François de Meyronnes n’admet ni ce raisonnement ni la conclusion qui en résulte ; voici, en effet, quelle est sa réponse[1] :

« La première division de l’être est bien celle qui distingue entre l’être intérieur à l’esprit et l’être extérieur à l’esprit ; mais lorsqu’on dit que tout ce qui est extérieur à l’âme est réel, je déclare que c’est faux. Les quiddités en puissance objective sont extérieures à l’âme ; elles ne sont pas fabriquées par l’âme ; sinon comme elles sont, lorsqu’elles sont en acte, de même nature que lorsqu’elles sont en puissance, les quiddités en acte seraient, elles aussi, de simples êtres de raison, ce qui est faux.

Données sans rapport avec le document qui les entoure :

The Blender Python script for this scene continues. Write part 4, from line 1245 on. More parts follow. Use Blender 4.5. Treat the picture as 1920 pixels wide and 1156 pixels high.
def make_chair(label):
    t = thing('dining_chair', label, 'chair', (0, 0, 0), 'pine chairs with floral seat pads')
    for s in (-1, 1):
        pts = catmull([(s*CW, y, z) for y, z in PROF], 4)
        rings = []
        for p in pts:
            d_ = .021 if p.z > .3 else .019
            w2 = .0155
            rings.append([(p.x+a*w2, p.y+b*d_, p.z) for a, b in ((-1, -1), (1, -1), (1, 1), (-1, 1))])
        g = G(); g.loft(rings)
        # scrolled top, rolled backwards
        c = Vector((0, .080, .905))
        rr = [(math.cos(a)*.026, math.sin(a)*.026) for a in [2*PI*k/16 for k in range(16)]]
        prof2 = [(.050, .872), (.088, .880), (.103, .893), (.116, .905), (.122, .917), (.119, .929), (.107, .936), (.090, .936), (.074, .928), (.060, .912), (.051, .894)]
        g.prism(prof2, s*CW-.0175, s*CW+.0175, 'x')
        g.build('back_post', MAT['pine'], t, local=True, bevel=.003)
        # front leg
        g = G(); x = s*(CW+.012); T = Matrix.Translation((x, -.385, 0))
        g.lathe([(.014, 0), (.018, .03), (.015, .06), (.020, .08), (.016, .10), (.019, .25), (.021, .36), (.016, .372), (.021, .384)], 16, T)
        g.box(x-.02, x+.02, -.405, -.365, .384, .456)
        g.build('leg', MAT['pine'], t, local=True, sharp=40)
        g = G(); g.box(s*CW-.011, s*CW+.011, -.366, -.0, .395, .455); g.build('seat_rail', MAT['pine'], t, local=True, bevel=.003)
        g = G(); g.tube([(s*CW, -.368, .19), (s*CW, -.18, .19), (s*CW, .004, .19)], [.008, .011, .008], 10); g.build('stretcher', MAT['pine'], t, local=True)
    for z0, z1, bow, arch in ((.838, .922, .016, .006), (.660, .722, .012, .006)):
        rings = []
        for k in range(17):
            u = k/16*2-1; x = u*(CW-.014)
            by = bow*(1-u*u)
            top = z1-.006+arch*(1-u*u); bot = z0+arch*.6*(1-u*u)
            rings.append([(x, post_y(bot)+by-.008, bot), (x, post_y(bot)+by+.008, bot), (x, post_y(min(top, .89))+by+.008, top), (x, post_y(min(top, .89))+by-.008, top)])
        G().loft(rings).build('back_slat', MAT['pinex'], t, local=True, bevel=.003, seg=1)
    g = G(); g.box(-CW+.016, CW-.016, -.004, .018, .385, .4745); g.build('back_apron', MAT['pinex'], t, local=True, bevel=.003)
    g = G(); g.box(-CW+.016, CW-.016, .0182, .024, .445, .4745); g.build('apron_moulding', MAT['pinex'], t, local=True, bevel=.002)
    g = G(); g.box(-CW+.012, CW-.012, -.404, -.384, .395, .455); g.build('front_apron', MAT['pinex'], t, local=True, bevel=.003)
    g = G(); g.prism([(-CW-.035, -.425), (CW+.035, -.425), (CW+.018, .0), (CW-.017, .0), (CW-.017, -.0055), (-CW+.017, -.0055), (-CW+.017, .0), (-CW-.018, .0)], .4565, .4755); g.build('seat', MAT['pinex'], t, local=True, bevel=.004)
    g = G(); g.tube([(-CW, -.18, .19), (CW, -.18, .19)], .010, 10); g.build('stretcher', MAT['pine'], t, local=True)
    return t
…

Mais, d’autre part, il est constant que ces quiddités en puissance objective ne sont pas réelles.

» Je dis donc que tout être extérieur à l’âme n’est pas un être réel ; mais je dis que l’être extérieur à l’âme se divise en quiddité et mode de la quiddité… et que la réalité est un mode de la quiddité ; donc la distinction formelle, qui a pour fondement la quiddité, n’est pas une distinction réelle ; seule, sera réelle une distinction fondée sur ce mode de la quiddité qu’est la réalité.

» Voici un exemple qui rend cela évident. Soient deux êtres qui se distinguent l’un de l’autre à la fois par distinction formelle et par distinction réelle, tels qu’un homme et un âne : s’ils viennent à perdre tous deux le mode qui constitue leur réalité, par anéantissement ou corruption, ils ne seront plus réellement distincts, [car ils ne seront plus deux choses] ; cependant, ils continueront, comme auparavant, à être formellement distincts ; car chacun d’eux garde même définition, qu’il soit en acte ou qu’il soit en puissance, j’entends en puissance objective. »

Ce texte met nettement en évidence le fond de la pensée de François de Meyronnes : La différence entre formalité et réalité est du même ordre que la différence entre essence et existence. Examinons de plus près la nature de cette différence.

Une quiddité ou formalité est passible de certaines modes intrinsèques[2] qui en change la manière d’être, sans en changer la nature, la raison formelle, sans en altérer la définition, si cette quiddité est susceptible de définition. L’essence, par exemple, peut être en puissance objective ou bien exister d’une manière actuelle ; dans les deux cas, elle a la même raison formelle, elle est susceptible de la même définition ; et cependant elle n’a pas, dans les deux cas, la même manière d’être ; l’existence est donc,

1. François de Meyronnes, loc. cit. ; éd. cit., fol. 5o, col. a.

2. François de Meyronnes, quæst. cil., art. II ; éd. cit., fol. 4â, coll. a, b etc.